Print them exactly: the lines from the beginning of the entries below through the line that contains "q = MB(); q.box((5.58, VWID", and only those, with the pictures left out.

————————

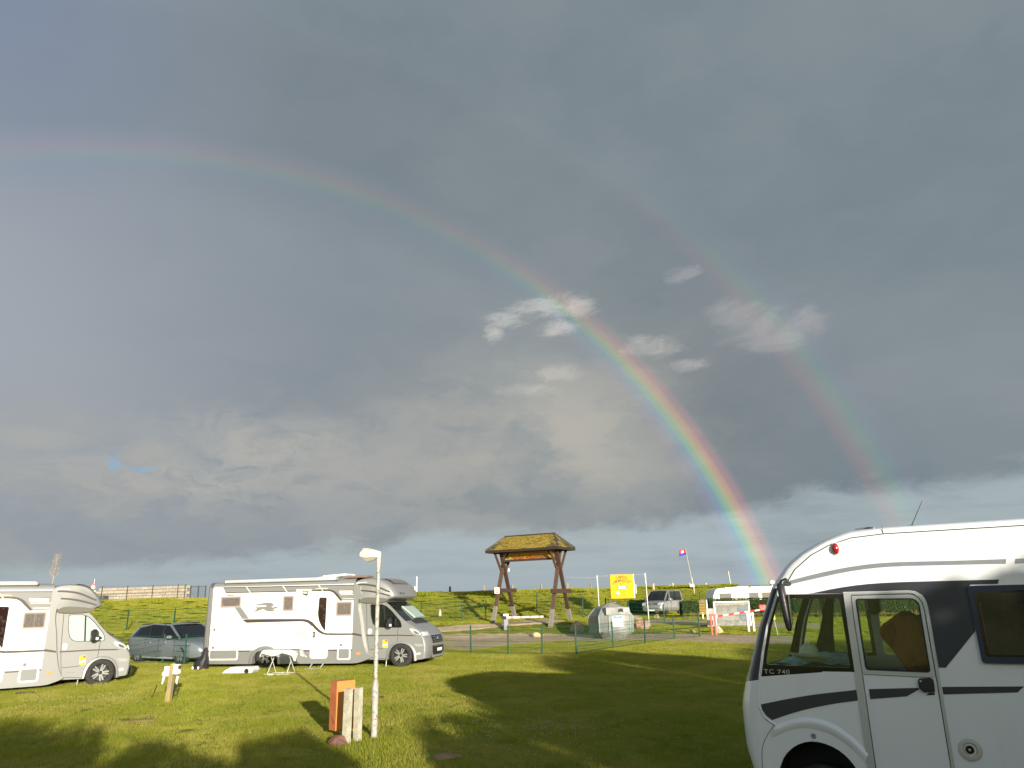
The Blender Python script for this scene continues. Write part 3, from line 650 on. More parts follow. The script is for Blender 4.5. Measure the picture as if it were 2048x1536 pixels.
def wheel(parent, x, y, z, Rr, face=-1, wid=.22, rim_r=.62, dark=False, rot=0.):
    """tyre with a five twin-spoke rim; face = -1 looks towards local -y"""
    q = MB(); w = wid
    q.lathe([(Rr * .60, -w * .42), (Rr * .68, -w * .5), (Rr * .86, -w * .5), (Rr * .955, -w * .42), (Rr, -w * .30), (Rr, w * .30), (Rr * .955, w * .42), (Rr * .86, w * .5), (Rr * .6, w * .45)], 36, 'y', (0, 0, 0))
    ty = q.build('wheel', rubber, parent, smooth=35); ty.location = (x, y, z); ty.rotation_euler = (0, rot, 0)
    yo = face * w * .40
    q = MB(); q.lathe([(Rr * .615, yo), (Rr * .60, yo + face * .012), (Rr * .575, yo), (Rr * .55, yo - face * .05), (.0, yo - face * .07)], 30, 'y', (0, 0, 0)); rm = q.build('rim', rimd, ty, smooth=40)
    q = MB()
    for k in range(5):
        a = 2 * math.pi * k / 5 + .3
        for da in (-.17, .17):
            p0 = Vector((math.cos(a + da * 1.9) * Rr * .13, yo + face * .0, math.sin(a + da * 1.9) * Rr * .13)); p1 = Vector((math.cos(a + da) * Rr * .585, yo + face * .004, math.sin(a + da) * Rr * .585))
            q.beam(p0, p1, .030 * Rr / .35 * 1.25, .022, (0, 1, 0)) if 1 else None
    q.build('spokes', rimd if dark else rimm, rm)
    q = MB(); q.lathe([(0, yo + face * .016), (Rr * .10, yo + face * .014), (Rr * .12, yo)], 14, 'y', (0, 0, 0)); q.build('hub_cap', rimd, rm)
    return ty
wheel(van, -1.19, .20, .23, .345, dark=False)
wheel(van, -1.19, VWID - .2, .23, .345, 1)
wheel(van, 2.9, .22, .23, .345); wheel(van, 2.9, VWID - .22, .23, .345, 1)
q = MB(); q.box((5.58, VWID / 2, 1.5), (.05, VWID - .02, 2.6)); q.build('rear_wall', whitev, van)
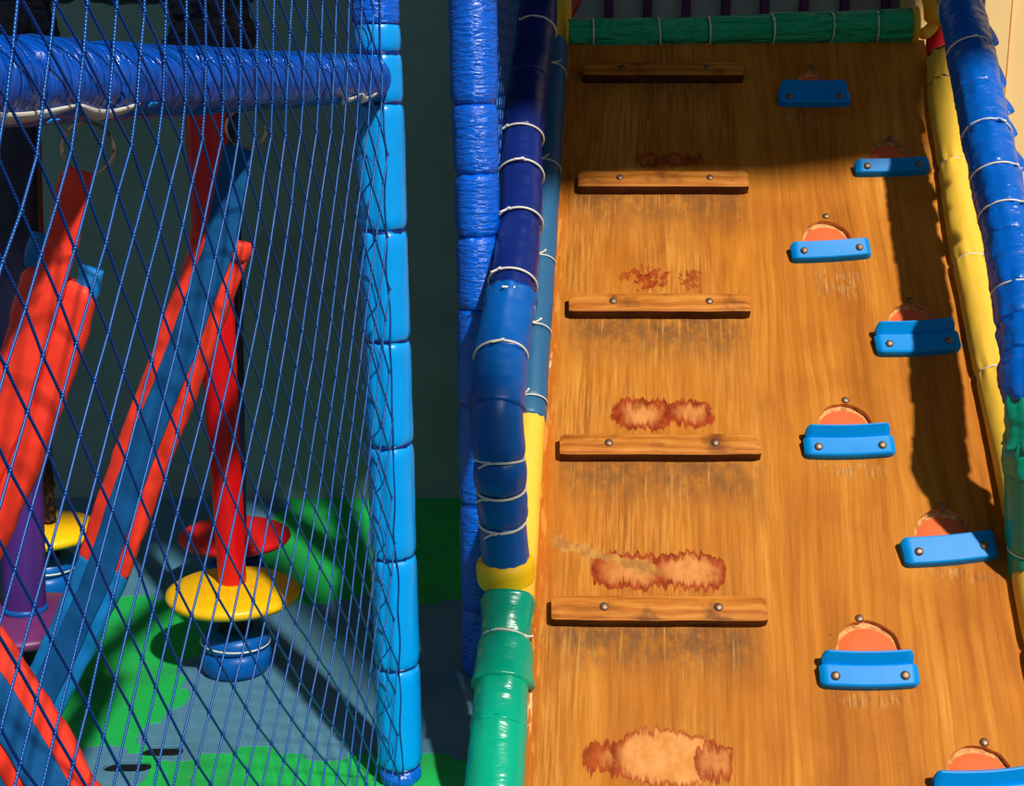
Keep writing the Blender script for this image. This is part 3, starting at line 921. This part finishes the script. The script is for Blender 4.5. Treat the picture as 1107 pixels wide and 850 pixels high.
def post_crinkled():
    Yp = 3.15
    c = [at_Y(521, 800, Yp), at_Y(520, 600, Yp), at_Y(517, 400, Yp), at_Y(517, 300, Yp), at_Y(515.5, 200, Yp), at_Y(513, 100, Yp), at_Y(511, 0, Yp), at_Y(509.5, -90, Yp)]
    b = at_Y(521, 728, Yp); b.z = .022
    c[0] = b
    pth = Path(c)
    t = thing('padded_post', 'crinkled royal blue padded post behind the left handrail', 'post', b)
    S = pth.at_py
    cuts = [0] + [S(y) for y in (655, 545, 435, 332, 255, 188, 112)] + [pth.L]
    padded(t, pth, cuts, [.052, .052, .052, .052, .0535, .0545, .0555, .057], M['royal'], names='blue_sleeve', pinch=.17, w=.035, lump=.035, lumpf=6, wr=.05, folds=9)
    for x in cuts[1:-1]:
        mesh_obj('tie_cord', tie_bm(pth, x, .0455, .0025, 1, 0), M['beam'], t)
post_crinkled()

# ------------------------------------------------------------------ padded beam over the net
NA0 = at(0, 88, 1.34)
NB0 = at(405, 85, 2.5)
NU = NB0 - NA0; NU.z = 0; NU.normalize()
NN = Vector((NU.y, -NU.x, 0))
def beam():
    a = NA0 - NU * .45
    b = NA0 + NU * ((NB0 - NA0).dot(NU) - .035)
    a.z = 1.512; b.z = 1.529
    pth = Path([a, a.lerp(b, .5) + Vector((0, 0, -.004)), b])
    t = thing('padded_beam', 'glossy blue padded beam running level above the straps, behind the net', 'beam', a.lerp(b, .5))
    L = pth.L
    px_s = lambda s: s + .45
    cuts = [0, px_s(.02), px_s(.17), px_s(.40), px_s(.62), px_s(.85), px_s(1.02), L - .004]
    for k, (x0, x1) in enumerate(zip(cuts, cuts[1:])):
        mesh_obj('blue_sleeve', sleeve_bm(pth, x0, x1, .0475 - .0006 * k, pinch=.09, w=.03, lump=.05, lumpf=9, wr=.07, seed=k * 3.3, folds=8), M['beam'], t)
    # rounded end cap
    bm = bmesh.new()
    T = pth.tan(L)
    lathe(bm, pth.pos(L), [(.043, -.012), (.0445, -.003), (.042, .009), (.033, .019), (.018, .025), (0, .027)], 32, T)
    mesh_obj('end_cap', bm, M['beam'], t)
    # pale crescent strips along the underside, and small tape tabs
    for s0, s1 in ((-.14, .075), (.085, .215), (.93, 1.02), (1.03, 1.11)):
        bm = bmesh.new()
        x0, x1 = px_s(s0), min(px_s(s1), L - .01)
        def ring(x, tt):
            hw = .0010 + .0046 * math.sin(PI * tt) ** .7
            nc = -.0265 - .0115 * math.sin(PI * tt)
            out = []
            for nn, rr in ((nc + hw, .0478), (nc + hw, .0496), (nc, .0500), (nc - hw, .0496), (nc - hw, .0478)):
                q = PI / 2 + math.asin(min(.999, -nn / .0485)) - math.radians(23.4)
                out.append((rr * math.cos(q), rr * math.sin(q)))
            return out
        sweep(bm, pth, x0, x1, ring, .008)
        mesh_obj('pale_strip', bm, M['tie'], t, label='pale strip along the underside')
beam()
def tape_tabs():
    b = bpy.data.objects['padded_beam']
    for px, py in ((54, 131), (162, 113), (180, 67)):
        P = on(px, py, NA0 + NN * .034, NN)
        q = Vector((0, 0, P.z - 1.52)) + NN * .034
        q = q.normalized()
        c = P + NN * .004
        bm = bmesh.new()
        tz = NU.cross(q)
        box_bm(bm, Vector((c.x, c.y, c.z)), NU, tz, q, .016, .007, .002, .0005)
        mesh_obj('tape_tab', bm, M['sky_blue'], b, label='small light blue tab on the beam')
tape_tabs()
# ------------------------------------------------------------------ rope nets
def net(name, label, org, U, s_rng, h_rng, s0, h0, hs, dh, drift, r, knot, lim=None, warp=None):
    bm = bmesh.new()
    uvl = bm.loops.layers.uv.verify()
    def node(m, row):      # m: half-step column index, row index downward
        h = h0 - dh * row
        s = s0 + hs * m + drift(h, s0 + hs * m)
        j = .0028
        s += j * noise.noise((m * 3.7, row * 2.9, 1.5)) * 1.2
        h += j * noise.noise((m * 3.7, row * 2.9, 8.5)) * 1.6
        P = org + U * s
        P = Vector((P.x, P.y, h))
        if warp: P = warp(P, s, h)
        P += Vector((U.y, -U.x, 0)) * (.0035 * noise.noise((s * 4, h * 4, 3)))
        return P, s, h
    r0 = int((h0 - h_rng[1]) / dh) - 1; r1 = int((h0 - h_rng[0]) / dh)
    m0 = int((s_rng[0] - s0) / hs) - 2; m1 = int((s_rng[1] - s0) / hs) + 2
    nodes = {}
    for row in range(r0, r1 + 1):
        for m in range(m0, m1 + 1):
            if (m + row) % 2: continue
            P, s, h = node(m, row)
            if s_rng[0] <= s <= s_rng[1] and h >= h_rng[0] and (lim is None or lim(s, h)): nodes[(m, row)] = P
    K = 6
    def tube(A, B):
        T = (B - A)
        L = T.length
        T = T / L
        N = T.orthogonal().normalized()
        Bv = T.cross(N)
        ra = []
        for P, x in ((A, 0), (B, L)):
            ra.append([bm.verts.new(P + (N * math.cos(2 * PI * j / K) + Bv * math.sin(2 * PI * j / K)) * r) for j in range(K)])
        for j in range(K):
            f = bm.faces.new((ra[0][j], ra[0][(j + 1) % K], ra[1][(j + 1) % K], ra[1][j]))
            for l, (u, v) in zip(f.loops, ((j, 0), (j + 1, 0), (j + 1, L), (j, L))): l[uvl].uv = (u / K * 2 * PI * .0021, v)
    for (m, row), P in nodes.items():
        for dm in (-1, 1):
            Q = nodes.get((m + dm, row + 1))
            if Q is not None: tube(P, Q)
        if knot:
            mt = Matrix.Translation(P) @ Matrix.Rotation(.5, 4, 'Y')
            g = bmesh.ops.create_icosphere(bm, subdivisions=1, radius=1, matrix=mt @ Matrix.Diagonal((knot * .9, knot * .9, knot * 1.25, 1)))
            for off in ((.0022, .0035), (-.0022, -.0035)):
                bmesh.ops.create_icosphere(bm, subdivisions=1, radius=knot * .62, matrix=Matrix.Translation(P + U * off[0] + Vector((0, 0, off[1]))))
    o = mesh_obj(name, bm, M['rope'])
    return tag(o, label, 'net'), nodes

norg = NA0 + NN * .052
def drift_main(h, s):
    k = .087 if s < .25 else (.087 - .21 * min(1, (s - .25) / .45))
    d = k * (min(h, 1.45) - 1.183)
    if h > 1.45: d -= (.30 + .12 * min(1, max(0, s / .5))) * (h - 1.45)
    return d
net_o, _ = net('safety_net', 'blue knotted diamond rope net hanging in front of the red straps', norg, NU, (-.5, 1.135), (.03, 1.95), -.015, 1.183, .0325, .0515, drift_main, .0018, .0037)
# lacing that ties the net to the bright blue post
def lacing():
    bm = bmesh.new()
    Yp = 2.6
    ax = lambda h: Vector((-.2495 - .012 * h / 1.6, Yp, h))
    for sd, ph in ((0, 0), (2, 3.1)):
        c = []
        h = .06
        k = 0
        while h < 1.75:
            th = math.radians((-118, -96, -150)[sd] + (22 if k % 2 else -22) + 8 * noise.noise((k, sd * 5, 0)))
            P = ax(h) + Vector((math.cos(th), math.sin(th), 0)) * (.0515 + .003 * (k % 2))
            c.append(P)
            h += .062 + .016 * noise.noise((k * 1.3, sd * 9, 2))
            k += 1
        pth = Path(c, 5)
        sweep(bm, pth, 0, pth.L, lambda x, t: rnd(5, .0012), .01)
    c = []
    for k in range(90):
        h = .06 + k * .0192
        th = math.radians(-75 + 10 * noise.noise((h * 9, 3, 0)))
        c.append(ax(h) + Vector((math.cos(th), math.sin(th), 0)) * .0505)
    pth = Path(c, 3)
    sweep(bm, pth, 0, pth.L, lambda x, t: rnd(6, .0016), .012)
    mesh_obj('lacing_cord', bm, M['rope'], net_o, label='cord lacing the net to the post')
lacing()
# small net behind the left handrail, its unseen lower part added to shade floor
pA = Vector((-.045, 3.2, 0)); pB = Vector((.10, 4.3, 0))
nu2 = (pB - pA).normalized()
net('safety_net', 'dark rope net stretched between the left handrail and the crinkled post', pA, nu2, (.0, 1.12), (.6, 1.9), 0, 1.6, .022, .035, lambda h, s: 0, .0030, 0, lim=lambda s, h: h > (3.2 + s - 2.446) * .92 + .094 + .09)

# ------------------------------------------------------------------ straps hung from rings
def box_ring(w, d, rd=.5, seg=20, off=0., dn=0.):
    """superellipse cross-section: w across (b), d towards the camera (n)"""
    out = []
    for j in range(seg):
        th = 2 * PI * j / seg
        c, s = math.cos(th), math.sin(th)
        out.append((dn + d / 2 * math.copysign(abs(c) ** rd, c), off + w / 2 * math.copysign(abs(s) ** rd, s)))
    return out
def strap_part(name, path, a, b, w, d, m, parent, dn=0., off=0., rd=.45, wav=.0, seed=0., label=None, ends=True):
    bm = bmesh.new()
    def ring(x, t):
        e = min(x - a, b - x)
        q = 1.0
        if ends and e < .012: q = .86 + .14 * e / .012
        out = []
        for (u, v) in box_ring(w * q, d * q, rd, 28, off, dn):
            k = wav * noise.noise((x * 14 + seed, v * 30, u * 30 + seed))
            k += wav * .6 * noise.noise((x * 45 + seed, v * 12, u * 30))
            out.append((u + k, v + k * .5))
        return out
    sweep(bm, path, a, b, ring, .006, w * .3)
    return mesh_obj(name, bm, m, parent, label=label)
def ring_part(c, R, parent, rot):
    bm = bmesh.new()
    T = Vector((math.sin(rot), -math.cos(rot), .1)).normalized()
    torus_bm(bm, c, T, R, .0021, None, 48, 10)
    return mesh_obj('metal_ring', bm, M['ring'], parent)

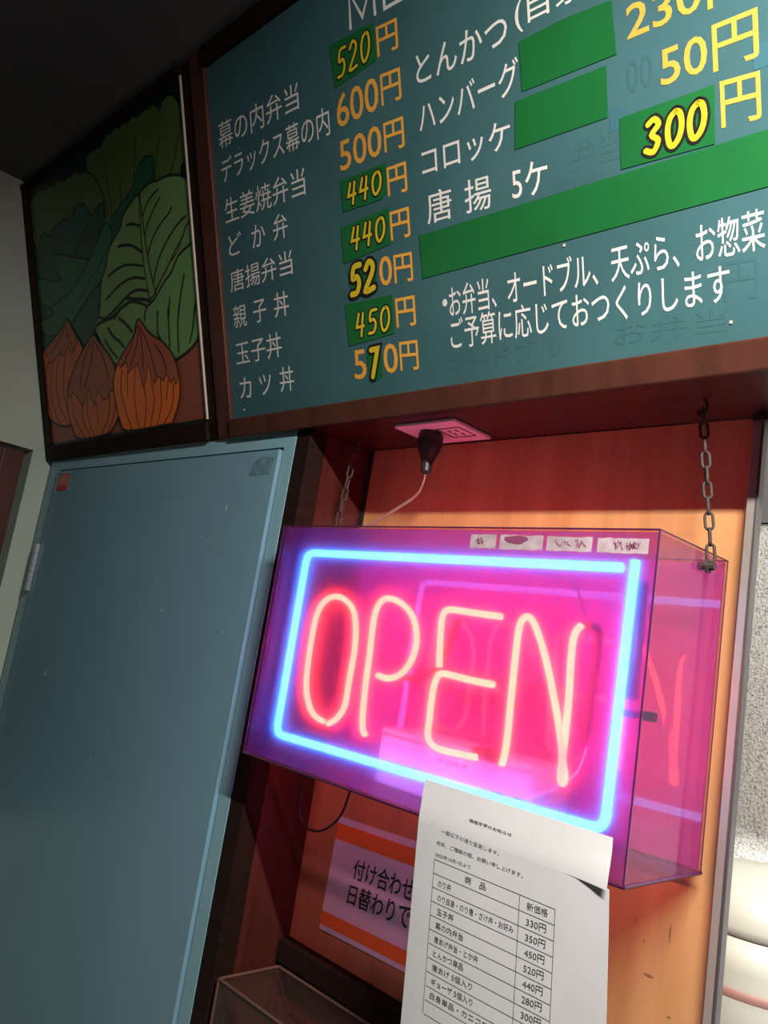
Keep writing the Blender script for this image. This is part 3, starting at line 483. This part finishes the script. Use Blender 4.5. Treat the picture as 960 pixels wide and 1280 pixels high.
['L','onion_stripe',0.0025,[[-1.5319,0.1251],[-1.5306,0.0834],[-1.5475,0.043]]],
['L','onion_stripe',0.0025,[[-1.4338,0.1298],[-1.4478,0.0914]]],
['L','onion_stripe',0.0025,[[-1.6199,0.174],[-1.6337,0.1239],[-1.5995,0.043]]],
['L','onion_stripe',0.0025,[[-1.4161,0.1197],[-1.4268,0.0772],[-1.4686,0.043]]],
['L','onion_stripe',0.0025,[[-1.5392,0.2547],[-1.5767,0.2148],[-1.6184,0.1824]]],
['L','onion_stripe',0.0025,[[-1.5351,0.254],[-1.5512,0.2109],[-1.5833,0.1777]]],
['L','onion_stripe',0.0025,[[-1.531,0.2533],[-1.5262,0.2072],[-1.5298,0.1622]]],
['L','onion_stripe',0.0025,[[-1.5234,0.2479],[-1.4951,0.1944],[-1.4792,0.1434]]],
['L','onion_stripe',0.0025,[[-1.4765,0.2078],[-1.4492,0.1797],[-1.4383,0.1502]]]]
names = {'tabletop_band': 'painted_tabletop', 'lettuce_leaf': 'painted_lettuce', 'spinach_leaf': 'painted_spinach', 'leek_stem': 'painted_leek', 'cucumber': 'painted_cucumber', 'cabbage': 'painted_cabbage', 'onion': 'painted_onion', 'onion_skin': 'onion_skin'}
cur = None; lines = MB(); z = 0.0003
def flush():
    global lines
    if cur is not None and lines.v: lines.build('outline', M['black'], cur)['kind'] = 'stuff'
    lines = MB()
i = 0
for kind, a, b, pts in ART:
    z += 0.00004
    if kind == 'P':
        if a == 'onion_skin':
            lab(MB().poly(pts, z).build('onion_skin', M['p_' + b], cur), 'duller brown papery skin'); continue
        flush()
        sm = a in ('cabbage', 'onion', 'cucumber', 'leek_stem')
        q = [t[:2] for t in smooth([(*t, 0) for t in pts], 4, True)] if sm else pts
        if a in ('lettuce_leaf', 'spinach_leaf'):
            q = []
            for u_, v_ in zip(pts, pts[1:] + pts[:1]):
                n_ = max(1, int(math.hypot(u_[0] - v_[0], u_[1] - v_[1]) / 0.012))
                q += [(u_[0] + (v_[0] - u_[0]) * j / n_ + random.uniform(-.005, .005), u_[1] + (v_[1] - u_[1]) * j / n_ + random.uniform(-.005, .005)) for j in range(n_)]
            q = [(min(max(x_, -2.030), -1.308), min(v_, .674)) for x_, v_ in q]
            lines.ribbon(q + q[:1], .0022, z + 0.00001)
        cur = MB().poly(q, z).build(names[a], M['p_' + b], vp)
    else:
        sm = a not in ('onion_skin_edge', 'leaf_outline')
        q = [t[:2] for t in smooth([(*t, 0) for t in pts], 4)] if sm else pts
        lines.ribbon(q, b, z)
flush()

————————

**Completed exercise**
The Blender Python script for this scene continues. Write part 3, from line 650 on. More parts follow. The script is for Blender 4.5. Measure the picture as if it were 2048x1536 pixels.
def wheel(parent, x, y, z, Rr, face=-1, wid=.22, rim_r=.62, dark=False, rot=0.):
    """tyre with a five twin-spoke rim; face = -1 looks towards local -y"""
    q = MB(); w = wid
    q.lathe([(Rr * .60, -w * .42), (Rr * .68, -w * .5), (Rr * .86, -w * .5), (Rr * .955, -w * .42), (Rr, -w * .30), (Rr, w * .30), (Rr * .955, w * .42), (Rr * .86, w * .5), (Rr * .6, w * .45)], 36, 'y', (0, 0, 0))
    ty = q.build('wheel', rubber, parent, smooth=35); ty.location = (x, y, z); ty.rotation_euler = (0, rot, 0)
    yo = face * w * .40
    q = MB(); q.lathe([(Rr * .615, yo), (Rr * .60, yo + face * .012), (Rr * .575, yo), (Rr * .55, yo - face * .05), (.0, yo - face * .07)], 30, 'y', (0, 0, 0)); rm = q.build('rim', rimd, ty, smooth=40)
    q = MB()
    for k in range(5):
        a = 2 * math.pi * k / 5 + .3
        for da in (-.17, .17):
            p0 = Vector((math.cos(a + da * 1.9) * Rr * .13, yo + face * .0, math.sin(a + da * 1.9) * Rr * .13)); p1 = Vector((math.cos(a + da) * Rr * .585, yo + face * .004, math.sin(a + da) * Rr * .585))
            q.beam(p0, p1, .030 * Rr / .35 * 1.25, .022, (0, 1, 0)) if 1 else None
    q.build('spokes', rimd if dark else rimm, rm)
    q = MB(); q.lathe([(0, yo + face * .016), (Rr * .10, yo + face * .014), (Rr * .12, yo)], 14, 'y', (0, 0, 0)); q.build('hub_cap', rimd, rm)
    return ty
wheel(van, -1.19, .20, .23, .345, dark=False)
wheel(van, -1.19, VWID - .2, .23, .345, 1)
wheel(van, 2.9, .22, .23, .345); wheel(van, 2.9, VWID - .22, .23, .345, 1)
q = MB(); q.box((5.58, VWID / 2, 1.5), (.05, VWID - .02, 2.6)); q.build('rear_wall', whitev, van)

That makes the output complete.